After the base fluids were formulated, the respective test material was added at a rate of 6 lb/bbl. At that point, the rheological, API fluid loss, and lubricity coefficient properties of the muds were obtained both before and after hot rolling at the appropriate temperatures. A Permeability Plugging Apparatus (PPA), which is designed to accurately stimulate and measure downhole static filtration, was used for the high-pressure/high-temperature (HP/HT) filtration test.
Owing to their low specific gravities, both gilsonites and sulfonated asphalts tend to float in drilling fluids. Since a PPA measures fluid loss in the upward position, it is the ideal instrument for testing filtration properties. Both the triaxial and HP/HT tests were conducted only on the fluid samples that had been hot rolled.
For the tests, the Pierre II shale test cores were prepared using compaction pressure of 10,000 psi for 24 hrs, then dried and ground sufficiently to pass through a 10-mesh sieve before screened through a 30-mesh sieve. The material retained on the 30-mesh sieve went to prepare the test cores, with enough seawater added to the compaction cell to ensure the water content of the final cores was +/-8.5% by weight.
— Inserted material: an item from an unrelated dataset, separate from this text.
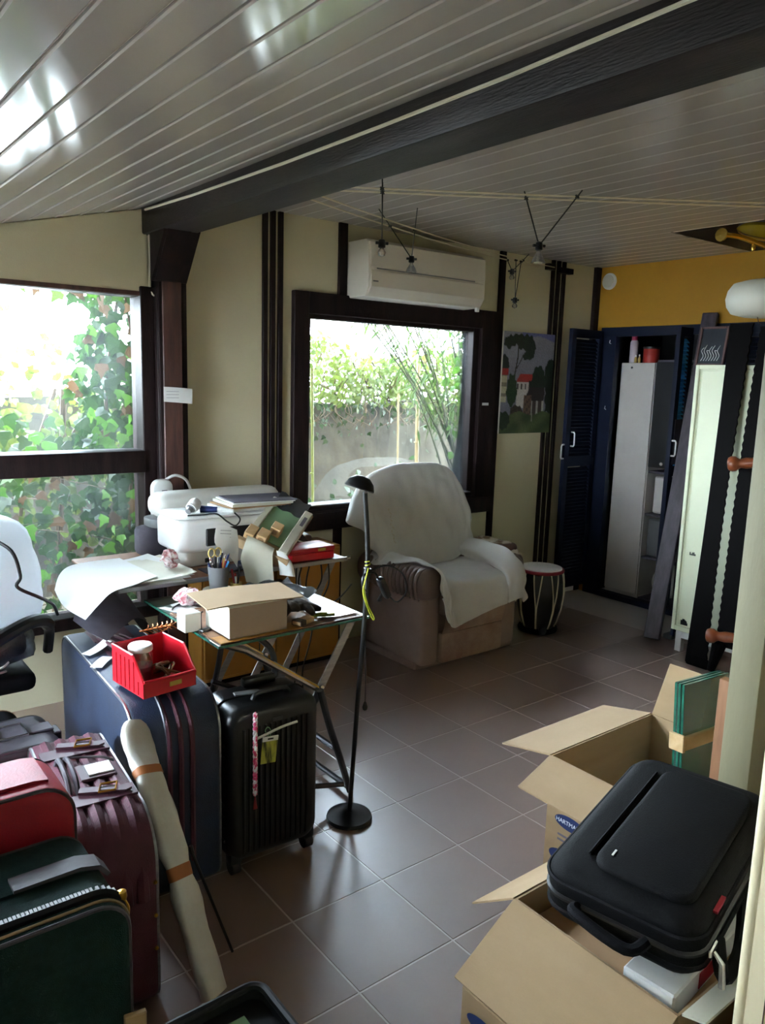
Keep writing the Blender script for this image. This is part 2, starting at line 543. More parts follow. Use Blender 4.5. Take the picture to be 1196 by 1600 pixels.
def build(name, mb, mat, parent=None, smooth=35, label=None):
    me = bpy.data.meshes.new(name)
    if parent is not None:
        off = root_loc(parent)
    else:
        xs = [p.x for p in mb.v]; ys = [p.y for p in mb.v]; zs = [p.z for p in mb.v]
        off = Vector(((min(xs) + max(xs)) / 2, (min(ys) + max(ys)) / 2, min(zs)))
    me.from_pydata([p - off for p in mb.v], [], mb.f)
    bm = bmesh.new()
    bm.from_mesh(me)
    bmesh.ops.recalc_face_normals(bm, faces=bm.faces)
    bm.to_mesh(me)
    bm.free()
    for mm in (mat if isinstance(mat, (list, tuple)) else [mat]):
        me.materials.append(mm)
    if isinstance(mat, (list, tuple)):
        me.polygons.foreach_set('material_index', mb.mi)
    if smooth:
        me.polygons.foreach_set('use_smooth', [True] * len(me.polygons))
        me.set_sharp_from_angle(angle=math.radians(smooth))
    me.update()
    o = bpy.data.objects.new(name, me)
    COL.objects.link(o)
    if parent is not None:
        o.parent = parent
    else:
        o.location = off
        ROOTS[o.name] = off.copy()
    if label: o['label'] = label
    return o

def thing(name, label, cat, loc, group=None):
    o = bpy.data.objects.new(name, None)
    COL.objects.link(o)
    o.empty_display_size = 0.05
    o.location = loc
    ROOTS[o.name] = Vector(loc)
    tag(o, label, cat, group)
    return o

def struct(name, mb, mat, smooth=30, parent=None):
    o = build(name, mb, mat, parent, smooth)
    o['kind'] = 'structure'
    return o

def dup(src, loc, parent=None, rotz=None):
    c = src.copy()
    COL.objects.link(c)
    c.parent = parent
    c.location = loc
    if rotz is not None:
        c.rotation_euler = (0, 0, rotz)
    return c

def txt(body, size, Mx, mat, parent, name='lettering', ext=0.0006, align='CENTER'):
    cu = bpy.data.curves.new(name, 'FONT')
    cu.body = body
    cu.size = size
    cu.extrude = ext
    cu.align_x = align
    cu.align_y = 'CENTER'
    ob = bpy.data.objects.new(name + '_tmp', cu)
    COL.objects.link(ob)
    dg = bpy.context.evaluated_depsgraph_get()
    me = bpy.data.meshes.new_from_object(ob.evaluated_get(dg))
    mb = MB()
    mb.add([v.co.copy() for v in me.vertices], [list(p.vertices) for p in me.polygons], Mx)
    bpy.data.objects.remove(ob)
    bpy.data.curves.remove(cu)
    bpy.data.meshes.remove(me)
    return build(name, mb, mat, parent, 0)

def T(x, y, z, rz=0.0, rx=0.0, ry=0.0):
    return Matrix.Translation((x, y, z)) @ Euler((rx, ry, rz)).to_matrix().to_4x4()

def frame(o, u, v):
    # matrix with local x along u, local y along v, z the normal
    u = Vector(u).normalized(); v = Vector(v)
    v = (v - u * v.dot(u)).normalized()
    w = u.cross(v)
    return Matrix(((u.x, v.x, w.x, o[0]), (u.y, v.y, w.y, o[1]), (u.z, v.z, w.z, o[2]), (0, 0, 0, 1)))

def one(name, mb, mat, label, cat, group=None, smooth=35, kind=None):
    return tag(build(name, mb, mat, None, smooth), label, cat, group, kind)
# ------------------------------------------------------------------ the shell
YW = 3.705            # inner face of the long wall
XR = 4.85             # inner face of the ochre wall
ZC = 2.405            # flat ceiling
SL, SX0, SZ0 = 0.244, 1.449, 2.312     # lean-to ceiling slope
XL = -0.9
YN = -1.6
def zs(x):
    return SZ0 + SL * (x - SX0)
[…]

Each of the cores measured 2 x 1 in. with a ¼-in. the borehole in the center.
The triaxial test conditions entailed:
Radial pressure: 2,500 psi
Axial pressure: 1,200 psi
Pump pressure: 150 psi
Circulating temperature: 125°F (52°C)
Annular velocity: 150 ft/min (46 m/min)
Runtime: To failure or maximum of 18 hrs.
Both gilsonite samples were hot rolled at 350° F and 375° F before going into the Triaxial Tester. To provide a comparative representation at the appropriate temperature, the sulfonated asphalt samples likewise were hot rolled at 350° F and 375° F.